Patrick’s desire to be in two places at once is traceable back to his rape, when, “split in half by this incomprehensible violence,” he detached from his pinned child’s body to envision what was being done to him from the perspective of a gecko. But the tokens of this desire are omnipresent. “Speed was the last thing he wanted,” Patrick thinks after buying quite a lot of that plus some Quaaludes in Central Park, “but he didn’t like to buy a drug unless he had the capacity to contradict it.” Unlike the Melrose males, the late Eleanor rarely employed irony, probably because she was too busy running its errands. This was the woman who went to “Chad with Save the Children” while her husband was raping her son. “The absolute banishment of irony from Eleanor’s earnest persona,” Patrick thinks, “created a black market for the blind sarcasm of her actions.”
As the service yields to a party, and canapés supplant Yeats and St. Paul, Patrick finds himself yearning for an end to irony, its “consolatory system.” He has an epiphany (he is prone to epiphanies): “I just recognize how many things there are to be detached about,” Patrick says. “The incandescent hatred and the pure terror don’t invalidate the detachment, they give it a chance to expand.” He spends the rest of the novel expanding on this sense of expansiveness: “He imagined not taking life so personally, [and] the heavy impenetrable darkness of the inarticulacy turned into a silence that was perfectly transparent, and he saw that there was a margin of freedom, a suspension of reaction, in that clarity.”
Mr. St. Aubyn is an adept of these skies-asunder moments; there is, as Nicholas Pratt might put it, “a sort of swelling orchestra effect.” Yet the ability to take life less personally—the kernel of Patrick’s new outlook—may presuppose a weightier claim to personhood than Patrick has. Patrick seems to be his author’s alter ego, but of course he is not. He is Mr. St. Aubyn subtracted of novelistic talent—or rather, since Patrick is a far better speaker than most novelists are writers, he is Mr. St. Aubyn subtracted of the drive to novelize experience. But Patrick lacks more than that. A few references are made, in Mother’s Milk (2006), to Patrick’s job as a barrister, but they are half-hearted. By At Last, this afterthought of an occupation has been reduced to the vapor of an attitude: “the prosecuting style [Patrick] adopted when defending himself.”

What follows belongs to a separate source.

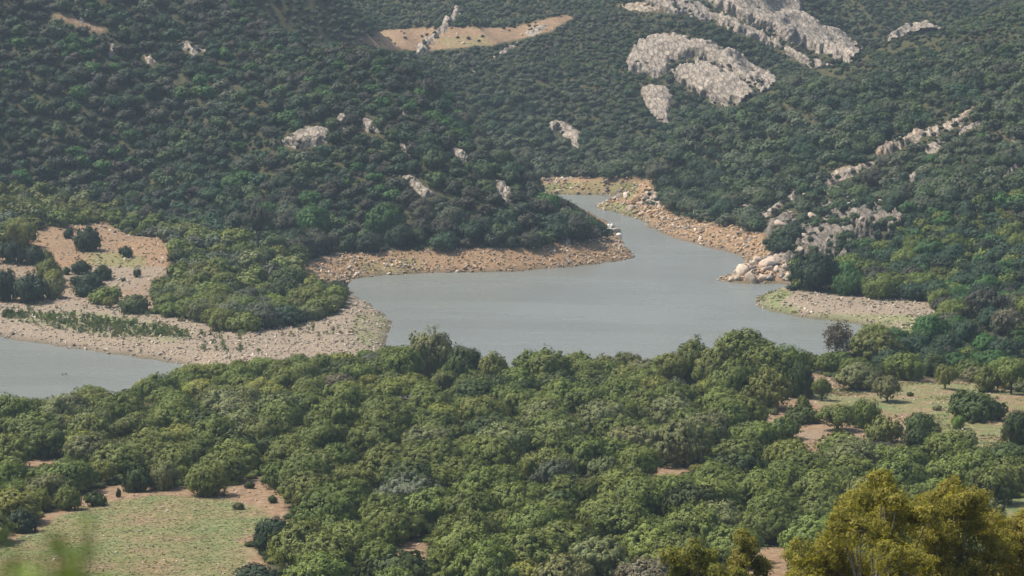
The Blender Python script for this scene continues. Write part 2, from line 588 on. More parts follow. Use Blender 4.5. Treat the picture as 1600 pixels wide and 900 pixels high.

It is not that Patrick floats above the shabbiness of money. Money is his wound and tormentor. In Some Hope he even acknowledges, “to his horror,” that “he would have to get a job.” The problem is rather that Patrick, like the vampire to which he so often compares himself in Bad News, does not exist from 9 to 5. We have seen him at funerals and dinner parties, as we have witnessed his dying falls and his falling-down drunkenness. But we have not seen his downtime. He lacks a lower key. “Nothing but the best, or go without,” went David Melrose’s credo; and Patrick’s life is like that. He drinks Champagne or eats dirt. He doesn’t take a walk unless he plans to have a Wordsworth moment. He doesn’t take a drug unless he’s willing to die. His personality is an effect of his ability to sustain unsustainable levels of personal intensity. Like the “Ah-ha Box” at his mother’s new age foundation—“for those little moments of epiphany and insight when we think, ‘Ah-ha!’”—Patrick is more of a container than a character: the place where Mr. St. Aubyn drops off his ideas, not the place he develops them.
The Melrose novels are among the smartest and most beautiful fictional achievements of the past 20 years, and it is doubtless slightly ungrateful to continue past recognition of that. But they are a mansion for a character who does not fill out a complete set of human dimensions. If Patrick Melrose is Mr. St. Aubyn’s alter ego, he is not yet another self.